When I encountered functional programming, I thought, “Interesting, these folks decided to see what would happen if you rely on the stack for everything.” They got rid of mutable state. When they wanted to change a variable, they instead created a new stack frame with new value. (And don’t worry about Tail Call Optimization … it’s an optimization, not a concept).
I like functional programming and see the benefits of avoiding mutation. But I always admired the “hacky creativity” of the inventors of functional programming in that they were using the stack to acheive things it was not originally meant for. How resourceful!
BUT I WAS COMPLETELY WRONG, AND THAT WRONG IDEA WAS HOLDING BACK MY PROGRESS IN FUNCTIONAL PROGRAMMING!
I was wrong, because functional programming existed LOOONG BEFORE structural programming! Structural programming (which GOSUB is a big part of) came about in the 1960’s, partly propelled by Dykstra’s famous “GOTO Considered Harmful” paper. But functional programming WAAAY predates it, going back AT LEAST as early as Alonzo Church and Lambda Calculus in the 1930’s! Yes, the THIRTIES.
Functional programming relies on the stack because Alonzo Church figured out a way of REASONING, BEFORE THE FIRST COMPUTER WAS EVER INVENTED! The way of reasoning that Church created relies on step-by-step transformation of an initial “formula” into an “answer” using concepts of “function application” and “substitution”.
He did not invent it in order to take advantage of the stack (kind of like how we build parsers based on recursive descent to take clever advantage of the stack). THERE WAS NO STACK YET! THERE WAS NO COMPUTER YET!
He invented it because it was a POWERFUL, PRECISE WAY OF THINKING. It fell under the umbrella of FORMAL MATHEMATICS, which is really just a collection of powerful, precise ways of thinking that help people reason out certain difficult problems.

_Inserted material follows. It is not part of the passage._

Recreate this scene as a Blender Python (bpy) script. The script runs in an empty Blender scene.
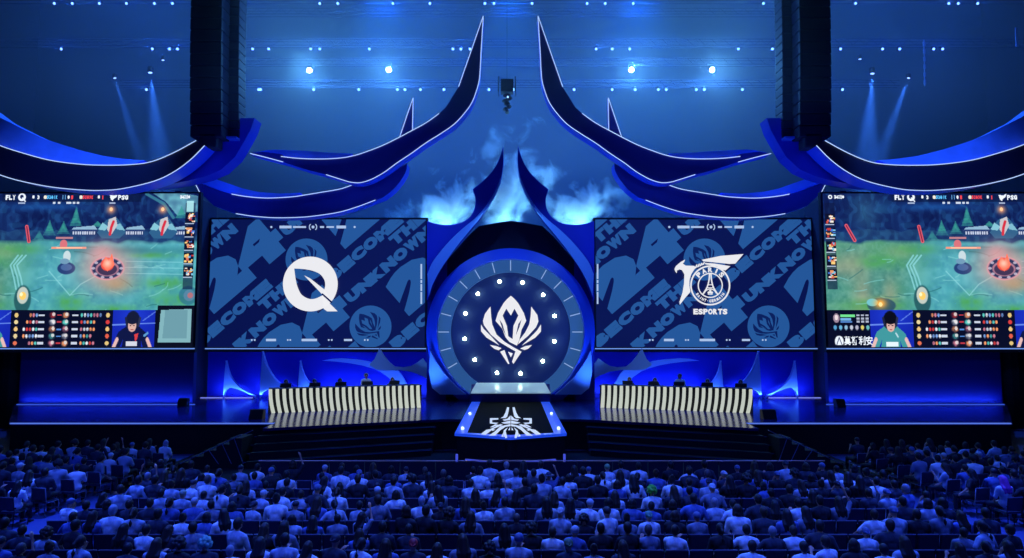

He had never seen spaghetti code, or mutliple threads clobbering a mutable variable. He was free to reason through the problems however he wanted to. But he came to prefer an approach that he felt was PARTICULARLY POWERFUL, which involved a “stack-like” series of transformations (aka, “function application”). It wasn’t a compromise to him. It was empowering.
When you come to functional programming via structured/imperative programming (as I did and probably most programmers did), it’s easy to feel like the claim is, “If you stop using some of the core features you’re used to, you’ll be better off.” If you’re open minded, you’re willing to try it.
But the real claim is much stronger: “This is a more powerful way to think. You will be able to handle more complexity, and reach solutions faster, and maintain them more easily, because this is a more powerful way to think.” And it was this misguided notion of where the idea for a stack came from that was blocking me from seeing that.
(Edit: By the way, I was working through “The Little Schemer” in Clojure when this insight hit me.)